Gli agenti della squadra mobile di Caltanissetta, in collaborazione con i poliziotti del commissariato di Niscemi, hanno dato esecuzione al provvedimento definitivo, a seguito del rigetto dei ricorsi presentati in Cassazione contro le condanne emesse dalla Corte d’Assise d’Appello di Catania, a carico di Giuseppe Amedeo Arcerito, 64 anni, condannato all’ergastolo; Salvatore Di Pasquale, 51 anni, condannato a 13 anni di reclusione, e Francesco Amato, 47 anni, condannato a 12 anni e 9 mesi.
Arcerito, detto “u lumiaru”, considerato elemento di vertice di cosa nostra niscemese, è stato condannato alla pena dell’ergastolo in quanto ritenuto responsabile, in qualità di mandante, dell’omicidio in danno di Alfredo Campisi, avvenuto nel novembre del 1996; Amato, inteso “Ciccio pistola”, è stato condannato per aver attentato, in due occasioni (una nella piazza principale e l’altra presso un laboratorio di lavorazione marmi di Niscemi) alla vita di Campisi ; Di Pasquale, inteso “Turi Cavulata” per aver attentato alla vita di Campisi, in pieno centro di Niscemi. A tutti è stata contestata l’aggravante dell’aver compiuto i reati come appartenenti all’associazione mafiosa di cosa nostra di Niscemi (ala Emmanuello).
Le indagini, condotte con il commissariato di Niscemi, culminate nel 2011 con l’emissione di sei ordinanze di custodia cautelare in carcere a carico dei tre odierni condannati (oltre ad Alessandro Emmanuello, Sebastiano Montalto e Rosario Lombardo, deceduto) misero in risalto la figura di Alfredo Campisi, soggetto emergente dell’organizzazione mafiosa “Cosa Nostra” niscemese, all’interno della quale si era verificata una spaccatura dovuta soprattutto alle ambizioni di comando dello stesso, il quale già dal 1994, aveva iniziato a crearsi un proprio gruppo di spietati minorenni tra i quali, in particolare, spiccava Giuliano Chiavetta, attuale collaboratore di giustizia.

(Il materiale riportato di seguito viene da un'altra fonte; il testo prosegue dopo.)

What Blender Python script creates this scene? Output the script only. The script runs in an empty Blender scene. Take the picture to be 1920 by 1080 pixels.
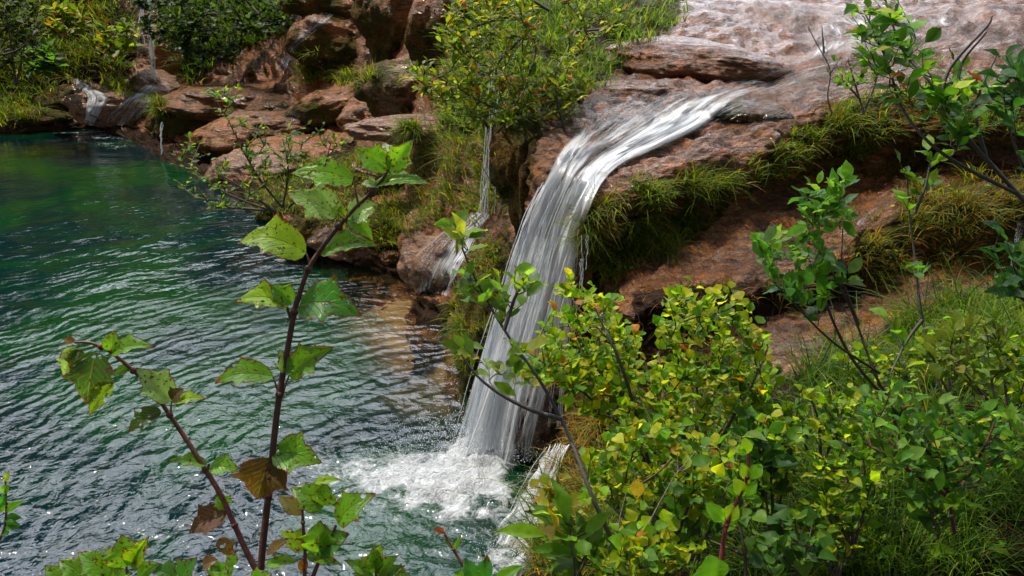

Campisi venne ucciso il 6 novembre 1996 sul ponte Dirillo (agro di Acate) che segna il confine tra la provincia di Ragusa e quella di Caltanissetta: l’omicidio venne commesso materialmente da Pitrolo Antonino, oggi collaboratore di giustizia, e da Buzzone Giuseppe, inteso “Turi Cavolata” (quest’ultimo già condannato, in altro procedimento, alla pena di 17 anni). Campisi venne attinto più volte alle spalle, mediante l’utilizzo di una pistola semi automatica marca Walther – calibro 7,65 – con matricola abrasa, mentre si trovava alla guida della propria autovettura Y10 in compagnia di Chiavetta Giuliano (anch’egli collaboratore di giustizia); Pitrolo e Buzzone portarono a termine l’omicidio dopo un lungo inseguimento, effettuato a bordo di un’autovettura Fiat Tempra, condotta dal Buzzone, che aveva avuto inizio dalle porte di Niscemi e si era concluso sul ponte “Dirillo”.
Precedentemente, Campisi era stato vittima di altri due tentativi d’omicidio; per i quali, dopo le indagini della Squadra Mobile nissena, furono condannati Alessandro Emmanuello (all’ergastolo, in qualità di mandante dei tentati omicidi e dell’omicidio) e il collaboratore Celona Emanuele (in qualità di esecutore materiale dei tentati) in quanto colpevoli di aver attentato la vita del Campisi nei pressi del laboratorio artigianale di lavorazione marmi ubicato a Niscemi in via Officina Elettrica dove quest’ultimo lavorava; i gelesi Emanuele Greco, Massimo Carmelo Billizzi, Fortunato Ferracane, Nunzio Licata furono condannati, in qualità di esecutori, per il delitto di tentato omicidio, consumato nei pressi della piazza principale di Niscemi, nonché di detenzione e porto abusivo di armi da fuoco.
Lo scorso 6 ottobre ad Arcerito sono stati confiscati terreni, mezzi agricoli e fabbricati per un valore complessivo di circa cinque milioni di euro, acquisiti grazie al suo ruolo di vertice ricoperto in seno a “Cosa Nostra” di Niscemi.